In 2005, Elizabeth Clarke and Margaret Kean held a conference at St Hilda’s College Oxford called “Still Kissing the Rod?” after the ground-breaking women’s writing anthology of 1988. They celebrated the achievements of the Perdita project, assessed the development of the field since a number of landmark publications in the 1980s and looked forward to possible future trends.
Early modern women’s writing as an area of critical inquiry has continued to develop and significant works have recently been published: The Oxford Handbook of Early Modern Women’s Writing in English, edited by Danielle Clarke, Sarah C. E. Ross and Elizabeth Scott-Bauman (2022), and the online Palgrave Encyclopedia of Early Modern Women’s Writing in English, edited by Patricia Pender and Rosalind Smith (2023). This pair of publications provide a new perspective from which we might reassess the achievements, challenges and opportunities of the field.
Former Merton Professor of English Literature, David Norbrook, was a great early supporter of this research and general editor of OUP’s Collected Works of Lucy Hutchinson. It is fitting that ‘Unfinished Conversations: Still Kissing the Rod #3’ will take place in Merton’s T. S. Eliot Lecture Theatre from 4.00pm to 7.00pm on 30 January 2024.
The speakers will be Professor Rosalind Smith (ANU), Professor Sarah Ross (Victoria University of Wellington), Dr Elizabeth Scott Baumann (KCL) and Professor Danielle Clarke (TCD), with respondents Professor Virginia Cox (Trinity, Cambridge) Professor Ros Ballaster (Mansfield) and Professor Diane Purkiss (Keble).
Session I: 4.00-5.00pm
Presentations: Ros Smith, Danielle Clarke. Responses: Ros Ballaster, Virginia Cox.
• What constitutes early modern women’s writing and what other kinds of writers, writing and approach does it connect to or exclude?
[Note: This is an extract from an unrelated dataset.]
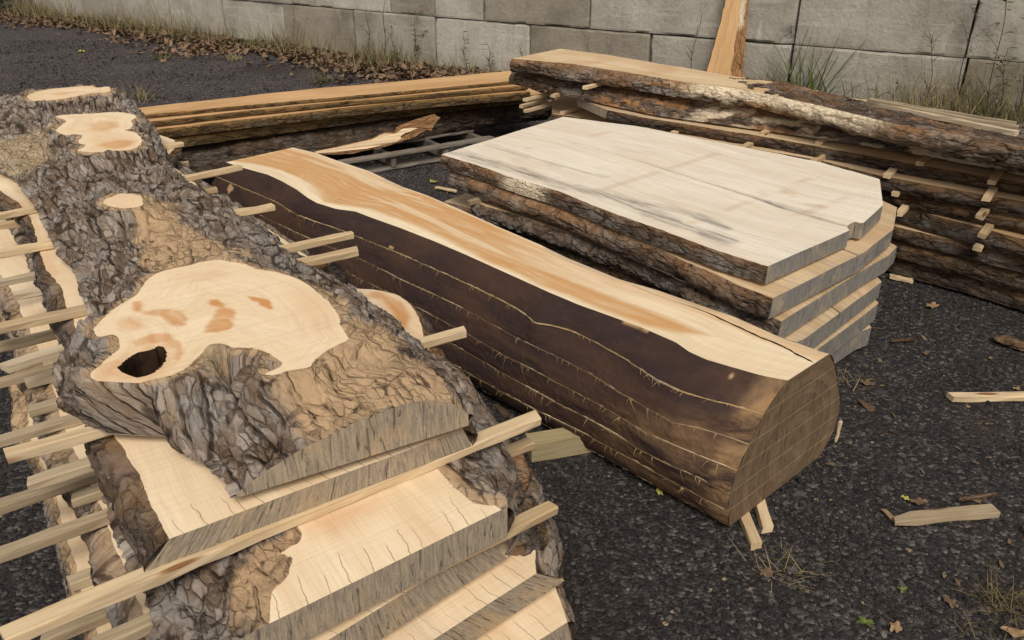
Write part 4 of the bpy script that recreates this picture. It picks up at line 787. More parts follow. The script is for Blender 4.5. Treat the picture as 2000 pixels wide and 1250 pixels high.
stick('wooden_stick', 'tan stick under the dark log end, the shorter protruding of two', 'stick', P(1501, 1028, .027), P(1501, 1028, .027)+np.array([.03, .5, .0]), .034, .026, 'stick', GL, 72)
stick('wood_splinter', 'thin bright splinter standing by the right edge of the dark log end', 'splinter', P(1627, 862, .004)+np.array([.004, 0, .004]), P(1637, 822, .09)+np.array([.004, 0, 0]), .012, .01, 'stick', None, 73)

# ================================================================== BLEACHED SLAB STACK, CENTRE
GM = 'slabs in the bleached stack'
RW = PL([(1718, 350), (1600, 316), (1400, 277), (1250, 247), (1130, 232), (1100, 228)], .55)
def inset(W_, d):  # shift a polyline sideways towards the stack centre
    ax_ = W_[-1]-W_[0]; ax_ /= np.linalg.norm(ax_); nn = np.array([ax_[1], -ax_[0], 0]); c_ = np.array([.6, 3.7, 0]); nn *= np.sign((c_-W_[0])@nn); return W_+nn*d
def fnM(x, y, u, w, t, s):
    d = np.zeros_like(x)
    for pts, wd, a in (([(900, 300), (1000, 330), (1110, 366), (1200, 385), (1330, 440), (1420, 470)], .07, 1.), ([(1130, 362), (1250, 395), (1330, 412), (1420, 445)], .05, .8), ([(950, 285), (1080, 320), (1180, 345)], .03, .45), ([(1500, 395), (1560, 410), (1600, 425)], .04, .5)):
        pw_ = PL(pts, .55)
        for i in range(len(pw_)-1):
            a_, b_ = pw_[i, :2], pw_[i+1, :2]; e = b_-a_; k = np.clip(((x-a_[0])*e[0]+(y-a_[1])*e[1])/(e@e), 0, 1); dd = np.hypot(x-a_[0]-e[0]*k, y-a_[1]-e[1]*k); d = np.maximum(d, a*sst(wd, 0, dd+.02*fbm(x*9, y*9, 0, 3, 2)))
    st = np.zeros_like(x)
    for (a, b) in (((1030, 290), (1190, 258)), ((1130, 385), (1400, 300)), ((1350, 435), (1580, 350)), ((1490, 445), (1660, 385))):   # ghost marks of old sticks
        a_, b_ = P(*a, .55)[:2], P(*b, .55)[:2]; e = b_-a_; k = np.clip(((x-a_[0])*e[0]+(y-a_[1])*e[1])/(e@e), 0, 1); dd = np.hypot(x-a_[0]-e[0]*k, y-a_[1]-e[1]*k); st = np.maximum(st, .30*sst(.03, .012, dd)*sst(-.5, .3, fbm(x*6, y*6, 0, 3, 5)))
    for (a, b, r) in ((1525, 375, .09), (1545, 385, .05), (1600, 405, .06)):
        c_ = P(a, b, .55); st = np.maximum(st, .55*sst(r, 0, np.hypot(x-c_[0], y-c_[1])+.05*fbm(x*12, y*12, 0, 3, 6)))
    return {'dirt': d*1.0+.22, 'stain': st}
slab('wood_slab', 'bleached cream slab with a long crack, top of the central stack', 'wood slab', PL([(1500, 520), (1400, 490), (1300, 452), (1200, 417), (1100, 377), (1000, 346), (930, 322), (862, 302)], .55), RW, .55, .068, wood='bleach', bark='barkbrown', end='endgrey', seed=31, group=GM, fL=.004, fR=.01, tanL=.35, bulge=.004, amp=.008,
     end0=PL([(1500, 520), (1660, 450), (1652, 443), (1668, 433), (1685, 437), (1725, 400), (1718, 350)], .55), groove=(.425, .60, .03, .008), fn=fnM, step=.009, cols=90, wv=.003, bare=(0, .62, .74))
def fnd(x, y, u, w, t, s): return {'dirt': .5+.3*fbm(x*4, y*4, 0, 3, 3), 'stain': .2*sst(0, .6, fbm(x*3, y*3, 1., 3, 5))}
for k, (Lp, e0, z, th, fl, ins, lb, sd_) in enumerate([
    ([(1510, 582), (1450, 560), (1400, 537), (1300, 492), (1200, 452), (1100, 412), (1000, 377), (900, 342), (880, 334)], [(1510, 582), (1690, 492), (1700, 483), (1712, 474), (1745, 448), (1752, 405)], .468, .075, .02, .0, 'grey ended slab second in the central stack, overhung by the bleached top one', 33),
    ([(1526, 628), (1450, 600), (1380, 570), (1300, 530), (1200, 488), (1100, 452), (1000, 418), (950, 403), (925, 392)], [(1526, 628), (1708, 514), (1735, 500), (1752, 482)], .375, .075, .015, .04, 'slab with thick furrowed bark edge, third in the central stack', 35),
    ([(1556, 668), (1480, 645), (1400, 606), (1300, 562), (1200, 520), (1100, 480), (1000, 438), (930, 410), (868, 393)], [(1556, 668), (1571, 662), (1696, 570), (1722, 550)], .285, .075, .02, .06, 'slab with a tan upper strip, fourth in the central stack', 37),
    ([(1592, 686), (1500, 665), (1400, 630), (1300, 590), (1200, 548), (1050, 480), (950, 440)], [(1592, 686), (1688, 615), (1716, 592)], .195, .08, .0, .10, 'fifth slab of the central stack, grey end just above the lowest', 39),
    ([(1600, 700), (1500, 690), (1400, 655), (1300, 612), (1150, 545), (1000, 480)], [(1600, 700), (1676, 650), (1702, 640)], .105, .085, .0, .12, 'lowest slab of the central stack, resting near the gravel', 41)]):
    slab('wood_slab', lb, 'wood slab', PL(Lp, z), inset(RW, ins) if k else RW+np.array([.05, .02, 0]), z, th, wood='boardw', bark='barkdark' if k in (1,) else 'barkbrown', end='endgrey', seed=sd_, group=GM, fL=fl, fR=.01, tanL=(.3, .15, .3, .3, .3)[k], end0=PL(e0, z), fn=fnd, groove=(.45, .6, .03, .006) if k in (0, 2) else None, step=.011, cols=50, bulge=(.014, .03, .012, .01, .01)[k], amp=(.012, .022, .012, .012, .012)[k])
for k, (a, b, z, lb) in enumerate([((915, 392), (990, 372), .395, 'small stick tip under the second slab at the far left of the central stack'), ((1432, 578), (1520, 545), .392, 'square stick end under the second slab near the right of the central stack'), ((1008, 372), (1090, 345), .488, 'stick tip glimpsed beneath the bleached top slab')]):
    a3 = P(*a, z-.0); d_ = np.array([.77, .64, 0]); stick('wooden_stick', lb, 'stick', a3, a3+d_*.8, .03, .022, 'stickgrey', 'sticks in the central stack', 80+k)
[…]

• What is the relationship of the field to wider studies in Renaissance literature and culture and to certain recent theoretical and methodological developments: new formalism, material history of the book, queer and trans studies, critical race studies, the green and blue humanities and digital humanities?
• How much do constructions of gender matter in our understanding of authorship, agency, reception and form, both in individual texts and in broader generic categories?
Session II: 5.15-6.45
Presentations: Sarah Ross, Elizabeth Scott-Baumann, Response: Diane Purkiss. Roundtable.
• To what extent might women writers be seen to have changed intellectual and literary histories in the early modern period, and how have these changes been acknowledged?
• Is the canon still a shaping force in the ways in which we value, research and teach writing by women?
• How do institutional biases and resources influence research into early modern women’s writing, taking into account factors such as a shrinking academic job market in literary studies; new institutional emphases on outreach, engagement and impact; and shifting national research funding environments?
• What are the new imperatives shaping the field? Possibilities include the need to think multilingually and transnationally; the opportunities provided by research at scale using large corpora and digital methods for collecting and visualising data; and ethical considerations of the long histories of violence, colonialism and exploitation that underwrite early modern texts.